---------- Raw data ----------
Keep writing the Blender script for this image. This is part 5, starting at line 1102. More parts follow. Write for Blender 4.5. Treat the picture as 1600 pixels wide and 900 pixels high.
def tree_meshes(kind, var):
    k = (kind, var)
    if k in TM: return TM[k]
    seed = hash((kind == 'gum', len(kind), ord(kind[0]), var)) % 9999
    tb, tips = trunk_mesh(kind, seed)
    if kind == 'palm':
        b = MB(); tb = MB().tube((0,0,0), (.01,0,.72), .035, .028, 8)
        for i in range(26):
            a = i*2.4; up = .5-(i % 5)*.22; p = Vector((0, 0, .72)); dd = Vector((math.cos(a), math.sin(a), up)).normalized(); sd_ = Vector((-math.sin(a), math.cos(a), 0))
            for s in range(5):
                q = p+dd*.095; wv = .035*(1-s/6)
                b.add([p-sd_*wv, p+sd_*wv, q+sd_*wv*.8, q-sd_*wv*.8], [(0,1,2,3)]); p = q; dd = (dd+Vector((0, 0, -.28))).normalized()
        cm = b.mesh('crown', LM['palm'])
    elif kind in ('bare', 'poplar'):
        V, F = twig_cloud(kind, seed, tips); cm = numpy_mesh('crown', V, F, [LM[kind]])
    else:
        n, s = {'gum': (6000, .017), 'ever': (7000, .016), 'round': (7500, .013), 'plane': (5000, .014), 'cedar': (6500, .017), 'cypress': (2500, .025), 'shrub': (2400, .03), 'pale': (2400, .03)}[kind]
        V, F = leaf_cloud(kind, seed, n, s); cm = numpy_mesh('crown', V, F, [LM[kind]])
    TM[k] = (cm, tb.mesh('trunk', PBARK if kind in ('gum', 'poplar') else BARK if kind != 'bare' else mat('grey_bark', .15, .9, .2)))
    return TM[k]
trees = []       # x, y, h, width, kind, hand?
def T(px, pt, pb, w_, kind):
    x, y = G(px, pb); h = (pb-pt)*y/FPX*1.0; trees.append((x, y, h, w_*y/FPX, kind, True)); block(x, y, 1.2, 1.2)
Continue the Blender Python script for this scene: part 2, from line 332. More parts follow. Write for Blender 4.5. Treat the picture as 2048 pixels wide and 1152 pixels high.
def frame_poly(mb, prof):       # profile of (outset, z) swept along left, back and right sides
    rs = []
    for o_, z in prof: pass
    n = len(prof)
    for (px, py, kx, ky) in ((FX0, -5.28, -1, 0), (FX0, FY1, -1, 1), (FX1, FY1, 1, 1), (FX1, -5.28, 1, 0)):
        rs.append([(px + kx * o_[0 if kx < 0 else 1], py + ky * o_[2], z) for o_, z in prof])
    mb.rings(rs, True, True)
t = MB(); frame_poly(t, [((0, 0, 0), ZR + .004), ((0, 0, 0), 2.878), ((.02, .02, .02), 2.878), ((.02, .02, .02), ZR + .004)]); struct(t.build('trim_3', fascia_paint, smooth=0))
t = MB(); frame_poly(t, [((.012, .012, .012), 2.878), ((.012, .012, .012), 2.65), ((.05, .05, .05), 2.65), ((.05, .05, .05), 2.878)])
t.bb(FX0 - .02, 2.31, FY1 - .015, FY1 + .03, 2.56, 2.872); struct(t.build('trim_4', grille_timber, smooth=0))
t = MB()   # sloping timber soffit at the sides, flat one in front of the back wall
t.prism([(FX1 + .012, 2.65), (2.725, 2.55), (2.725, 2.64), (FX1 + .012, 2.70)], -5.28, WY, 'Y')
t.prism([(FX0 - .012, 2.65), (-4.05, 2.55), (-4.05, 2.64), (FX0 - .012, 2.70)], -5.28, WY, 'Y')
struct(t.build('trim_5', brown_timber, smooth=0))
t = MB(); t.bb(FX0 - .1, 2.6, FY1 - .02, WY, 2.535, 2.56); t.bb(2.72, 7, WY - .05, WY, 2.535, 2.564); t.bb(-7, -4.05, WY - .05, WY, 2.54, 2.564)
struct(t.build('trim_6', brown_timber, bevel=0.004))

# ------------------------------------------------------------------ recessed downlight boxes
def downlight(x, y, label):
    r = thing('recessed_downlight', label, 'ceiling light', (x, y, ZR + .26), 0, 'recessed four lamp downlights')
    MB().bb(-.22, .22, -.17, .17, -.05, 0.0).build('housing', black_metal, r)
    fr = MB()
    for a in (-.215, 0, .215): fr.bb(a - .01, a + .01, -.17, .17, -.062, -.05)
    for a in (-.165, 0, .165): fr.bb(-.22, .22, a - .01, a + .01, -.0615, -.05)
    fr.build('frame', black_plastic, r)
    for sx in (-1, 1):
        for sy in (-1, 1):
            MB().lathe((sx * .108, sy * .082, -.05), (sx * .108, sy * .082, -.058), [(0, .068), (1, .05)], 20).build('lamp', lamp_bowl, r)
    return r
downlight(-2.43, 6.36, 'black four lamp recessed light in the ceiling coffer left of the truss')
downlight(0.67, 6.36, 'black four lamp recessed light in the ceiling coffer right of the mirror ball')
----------
Aim. Output the full listing without altering anything.

Response.
Keep writing the Blender script for this image. This is part 5, starting at line 1102. More parts follow. Write for Blender 4.5. Treat the picture as 1600 pixels wide and 900 pixels high.
def tree_meshes(kind, var):
    k = (kind, var)
    if k in TM: return TM[k]
    seed = hash((kind == 'gum', len(kind), ord(kind[0]), var)) % 9999
    tb, tips = trunk_mesh(kind, seed)
    if kind == 'palm':
        b = MB(); tb = MB().tube((0,0,0), (.01,0,.72), .035, .028, 8)
        for i in range(26):
            a = i*2.4; up = .5-(i % 5)*.22; p = Vector((0, 0, .72)); dd = Vector((math.cos(a), math.sin(a), up)).normalized(); sd_ = Vector((-math.sin(a), math.cos(a), 0))
            for s in range(5):
                q = p+dd*.095; wv = .035*(1-s/6)
                b.add([p-sd_*wv, p+sd_*wv, q+sd_*wv*.8, q-sd_*wv*.8], [(0,1,2,3)]); p = q; dd = (dd+Vector((0, 0, -.28))).normalized()
        cm = b.mesh('crown', LM['palm'])
    elif kind in ('bare', 'poplar'):
        V, F = twig_cloud(kind, seed, tips); cm = numpy_mesh('crown', V, F, [LM[kind]])
    else:
        n, s = {'gum': (6000, .017), 'ever': (7000, .016), 'round': (7500, .013), 'plane': (5000, .014), 'cedar': (6500, .017), 'cypress': (2500, .025), 'shrub': (2400, .03), 'pale': (2400, .03)}[kind]
        V, F = leaf_cloud(kind, seed, n, s); cm = numpy_mesh('crown', V, F, [LM[kind]])
    TM[k] = (cm, tb.mesh('trunk', PBARK if kind in ('gum', 'poplar') else BARK if kind != 'bare' else mat('grey_bark', .15, .9, .2)))
    return TM[k]
trees = []       # x, y, h, width, kind, hand?
def T(px, pt, pb, w_, kind):
    x, y = G(px, pb); h = (pb-pt)*y/FPX*1.0; trees.append((x, y, h, w_*y/FPX, kind, True)); block(x, y, 1.2, 1.2)
Continue the Blender Python script for this scene: part 2, from line 332. More parts follow. Write for Blender 4.5. Treat the picture as 2048 pixels wide and 1152 pixels high.
def frame_poly(mb, prof):       # profile of (outset, z) swept along left, back and right sides
    rs = []
    for o_, z in prof: pass
    n = len(prof)
    for (px, py, kx, ky) in ((FX0, -5.28, -1, 0), (FX0, FY1, -1, 1), (FX1, FY1, 1, 1), (FX1, -5.28, 1, 0)):
        rs.append([(px + kx * o_[0 if kx < 0 else 1], py + ky * o_[2], z) for o_, z in prof])
    mb.rings(rs, True, True)
t = MB(); frame_poly(t, [((0, 0, 0), ZR + .004), ((0, 0, 0), 2.878), ((.02, .02, .02), 2.878), ((.02, .02, .02), ZR + .004)]); struct(t.build('trim_3', fascia_paint, smooth=0))
t = MB(); frame_poly(t, [((.012, .012, .012), 2.878), ((.012, .012, .012), 2.65), ((.05, .05, .05), 2.65), ((.05, .05, .05), 2.878)])
t.bb(FX0 - .02, 2.31, FY1 - .015, FY1 + .03, 2.56, 2.872); struct(t.build('trim_4', grille_timber, smooth=0))
t = MB()   # sloping timber soffit at the sides, flat one in front of the back wall
t.prism([(FX1 + .012, 2.65), (2.725, 2.55), (2.725, 2.64), (FX1 + .012, 2.70)], -5.28, WY, 'Y')
t.prism([(FX0 - .012, 2.65), (-4.05, 2.55), (-4.05, 2.64), (FX0 - .012, 2.70)], -5.28, WY, 'Y')
struct(t.build('trim_5', brown_timber, smooth=0))
t = MB(); t.bb(FX0 - .1, 2.6, FY1 - .02, WY, 2.535, 2.56); t.bb(2.72, 7, WY - .05, WY, 2.535, 2.564); t.bb(-7, -4.05, WY - .05, WY, 2.54, 2.564)
struct(t.build('trim_6', brown_timber, bevel=0.004))

# ------------------------------------------------------------------ recessed downlight boxes
def downlight(x, y, label):
    r = thing('recessed_downlight', label, 'ceiling light', (x, y, ZR + .26), 0, 'recessed four lamp downlights')
    MB().bb(-.22, .22, -.17, .17, -.05, 0.0).build('housing', black_metal, r)
    fr = MB()
    for a in (-.215, 0, .215): fr.bb(a - .01, a + .01, -.17, .17, -.062, -.05)
    for a in (-.165, 0, .165): fr.bb(-.22, .22, a - .01, a + .01, -.0615, -.05)
    fr.build('frame', black_plastic, r)
    for sx in (-1, 1):
        for sy in (-1, 1):
            MB().lathe((sx * .108, sy * .082, -.05), (sx * .108, sy * .082, -.058), [(0, .068), (1, .05)], 20).build('lamp', lamp_bowl, r)
    return r
downlight(-2.43, 6.36, 'black four lamp recessed light in the ceiling coffer left of the truss')
downlight(0.67, 6.36, 'black four lamp recessed light in the ceiling coffer right of the mirror ball')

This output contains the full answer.